Work on the £42.5 million project is set to begin in January, as part of wider plans to upgrade Peckham Library Square.

This is another project that got Peckham’s residents campaigning, because original plans for the £8 million square upgrade — with a gallery, co-working spaces and new shops — involved the removal of the Peckham Arch, which has been at the entrance to the square in Peckham High Street since 1995.

The council revisited these plans after being bombarded with objections to the loss of the “iconic” structure. A spokeswoman said the council plans to consult further on the proposals before work begins.

Southwark is actively working to clean up Peckham, joining forces with the Heritage Lottery Fund to spend £2.3 million renovating some of the grottiest shops around Rye Lane and upgrading Peckham Rye Park.

The council has also teamed up with the Greater London Authority and Network Rail to create a new square in front of Grade II-listed Peckham Rye station.

The £18.4 million project didn’t go ahead without debate; the loss of a popular line of hair and beauty shops in Blenheim Grove, now moved into a new building in Bournemouth Close, caused particular upset.

Big plans: Peckham Library Square is earmarked for an upgrade as part of a wider £42.5 million scheme by Southwark council to build 139 lower-cost and council homes
Daniel Lynch

But work on the station began this year and is set to finish in late 2021, with a landscaped square and shops in the railway arches.

A bigger row is shaping up between Peckham residents and the would-be developers of the Aylesham shopping centre, one of the area’s biggest potential regeneration sites. Tiger Developments hopes to replace the dated mall with a new complex of shops and offices, with homes above them.

Initial proposals, unveiled in 2017, involved a 20-storey building which locals complained would block views from Frank’s Café. Tiger retreated but the company is expected to consult further this year on its £460 million scheme.

Local projects in Peckham

Other projects being led by locals themselves include the campaign to resurrect Peckham Lido, which was closed and grassed over in the Eighties.

Residents Ben Lloyd and James Glynn thought it would be a good idea to rebuild the lido and set up a Facebook page featuring their ideas.

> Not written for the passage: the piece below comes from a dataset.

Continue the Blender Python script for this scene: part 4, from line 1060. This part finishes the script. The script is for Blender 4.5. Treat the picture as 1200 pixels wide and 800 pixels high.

Others agreed that “Peckham Beach” would be brilliant. So the pair set up a crowdfunding campaign on Spacehive, which raised £63,106 to kick-start the project.

That was back in 2016 but projects headed by “civilians”, juggling day jobs with campaigning and on a steep learning curve with regard to bringing a concept to reality, don’t move swiftly.

Architect Chris Romer-Lee, a director of Studio Octopi, was hired at the start to draw up plans for a fabulous new lido with a 50-metre pool, rooftop sunbathing areas, restaurant and outdoor cinema.

Romer-Lee says he has now been instructed to start working on developing a detailed design, though all the money pledged has yet to be released, which is further slowing the process.

The Peckham Coal Line is another grassroots scheme on a slow burn. It was first dreamed up in 2014 by a group of residents as a linear park linking Queens Road Peckham and Rye Lane, running along a disused section of railway.

Another crowdfunding campaign raised more than £75,000 for a feasibility study by architects Adams & Sutherland, which concluded the project was viable, and could be built in stages.

The Friends of Peckham Coal Line are now working with Southwark council and Network Rail, which each own some of the land, and with the individual developers and landowners that hold the rest.

Right now the focus is on a site known as the Stable Yard, off Consort Road, owned by Picfare Homes. It hopes to build 10 homes on the site, and the Friends are lobbying both Southwark and Picfare to ensure the first section of their park is integrated into its plan.

Coal Line campaigner Kirsty Austin believes this hugely complex jigsaw of a project will come together — though she estimates it could take another 10 years to complete.

A key source of her confidence is the level of support the project has received from long-established community groups such as Peckham Vision, families who have lived on the Cossall Estate for generations, and young professionals with useful skills in design and architecture, public relations, journalism, web design and film-making.

“We have got an army of volunteers,” says Austin. “I think the reason people want to get involved is that Peckham is a place with a very rich cultural history and a sense of identity which people care about.”